Saturday, September 28, 2024

Unchained Melody

The scene that prompts slave hunter Madame La Victoire to chase the Maroons, the fugitive slaves, is sparked by the cries of a baby unsettled while being breastfed. These heartbreaking images of a mother on the run with her baby capture the essence of the movie: there is a limit to how much agony a human being can take before spiritedly seeking refuge and reparation. All this is masterfully staged in the dark forest with striking realism. When, in a dream, slave Massamba, Mati’s father, brutally kills the slave owner, few viewers would remain unmoved. Director Simon Moutaïrou deserves praise for avoiding the easy path of depicting violence for violence’s sake. He succeeds in conveying his motivation to raise awareness without resorting to an overkill. Sobriety conveys intense and lasting emotions more effectively.

Madame La Victoire’s moral supremacism is a trap we can all fall into. When we live in a “tribe” with no bridges with the outside world, we only nurture affinities with our fellow human beings based on country of origin, ethnicity, religion, social class and gender. As a result, we tend to lose hindsight, discernment and even empathy with the Other, making our own values sacred and cursing those of others. And if the elites aren’t very enlightened, they’ll plot the status quo for as long as possible. In a plural society, social links grow defiant when the sense of entitlement trickles down. On the other hand, the “rebellious” son expresses some truth about the fact that younger generations, equipped with new bearings, are often more prone to be more open-minded.

Ni chaînes ni maîtres is not a masterpiece, but it is a laudable attempt to offer us some riveting time. Jumping off the cliff to die as the climax of the ending, rather than enduring the slow death of the soul in captivity, brings a dignified relief. A deafening silence settled over the audience as the credits rolled as if to express liberation.  A deserving ovation followed. French audiences, and many Mauritians, will clearly be more shaken by the movie’s perspective, which breaks with historical taboos. As for other viewers, the perspective may be “trivialised” by countless narratives about the ambivalent legacy of other colonisers.

Wednesday, September 25, 2024

Ni empathie, ni justice

La scène qui déclenche la course-poursuite de Madame La Victoire, la chasseuse d'esclaves, contre les marrons est provoquée par les pleurs d'un bébé contrarié dans sa tétée. Ces images bouleversantes de cette maman en fuite avec son bébé captent l'essence du film: il y a une limite à la douleur qu'un être humain peut supporter avant de chercher énergiquement refuge et réparation. Le tout est magistralement mis en scène dans la forêt sombre avec un réalisme saisissant. Lorsque, dans un rêve, l'esclave Massamba, le père de Mati, tue brutalement l'esclavagiste, peu de spectateurs resteraient insensibles. Le réalisateur Simon Moutaïrou mérite d'être salué pour avoir évité la facilité d'illustrer la violence pour la violence. Il parvient à transmettre son souhait d'éveiller les consciences sans recourir à la surenchère, l'énergie subtile canalisant plus intensément les émotions profondes.

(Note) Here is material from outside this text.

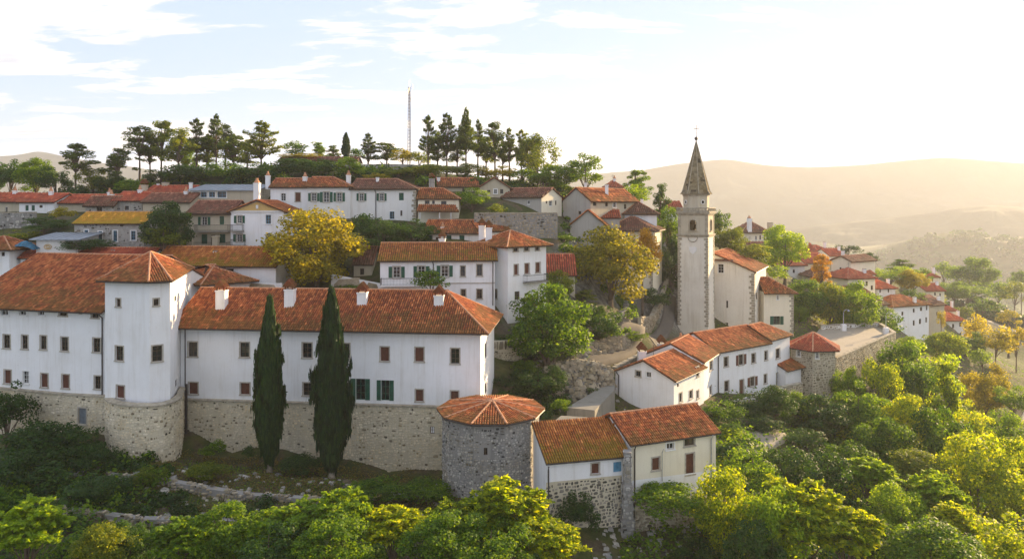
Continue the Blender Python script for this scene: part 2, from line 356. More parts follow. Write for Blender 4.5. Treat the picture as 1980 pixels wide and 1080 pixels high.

 Le suprémacisme moral de Madame La Victoire est un piège dans lequel nous pouvons tous tomber. Lorsque nous vivons dans une « tribu » sans passerelles avec le monde extérieur, nous n'alimentons que des affinités avec nos semblables selon notamment le pays d'origine, l'ethnicité, la religion, la classe sociale et le genre. Ainsi, en perdant le recul, la jugeote et même notre humanité nous avons tendance à sacraliser nos valeurs et maudire celles des autres. Et si en plus les élites ne sont pas très éclairées, elles veilleront à ce que le statu quo perdure. Dans une société plurielle, les liens sociaux se tordent lorsque le sentiment d'avoir un droit supérieur se répand. Par ailleurs, le fils « rebelle » exprime une certaine vérité sur le fait que souvent les jeunes générations, dotées de nouveaux repères, sont plus aptes à élargir leurs visions et à faire preuve d'une plus grande ouverture d'esprit.

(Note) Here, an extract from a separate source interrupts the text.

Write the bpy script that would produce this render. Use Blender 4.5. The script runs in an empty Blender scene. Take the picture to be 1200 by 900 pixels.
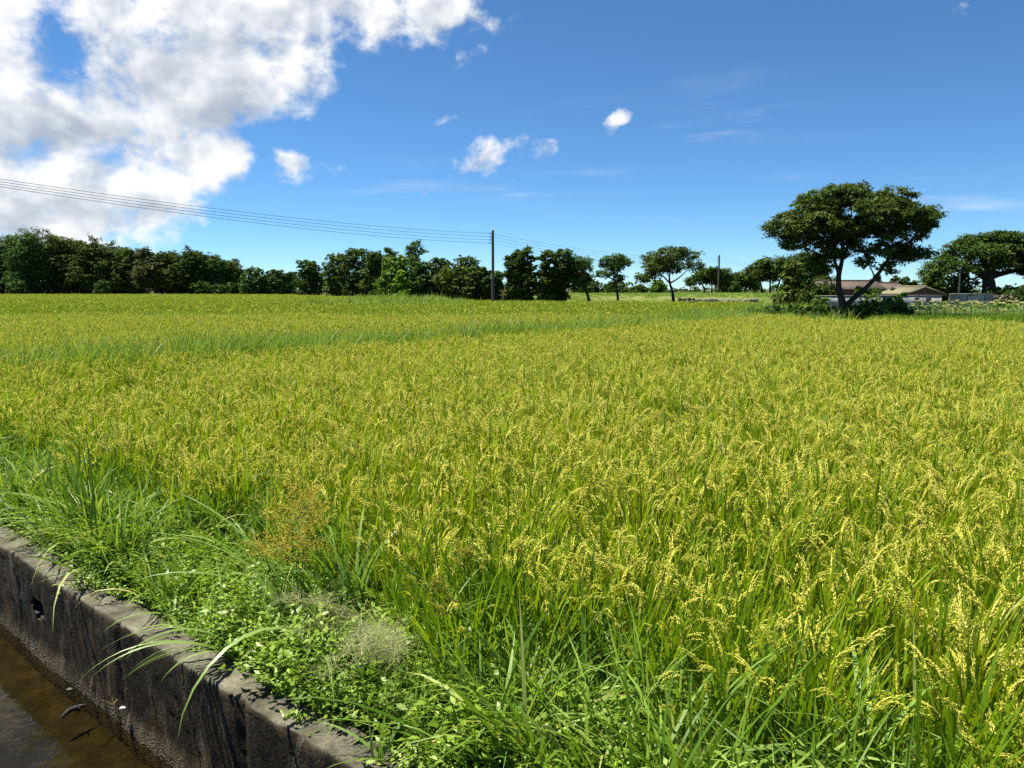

Ni chaînes ni maîtres n'est pas un chef-d'œuvre, c'est une tentative louable de nous offrir des moments lumineux. Se jeter de la falaise pour mourrir comme point culminant de la fin du film plutôt que de subir la mort lente de l'âme en captivité apporte un soulagement dans la dignité. Un silence assourdissant s'est installé dans l'assistance alors que le générique de fin défilait comme pour exprimer une libération. Un applaudissement mérité a suivi. Le public français et même une partie du public mauricien seront manifestement plus secoués par cette perspective qui brise les tabous historiques. La perspective des autres étant « banalisée »  par d'innombrables récits sur d'autres colonisateurs.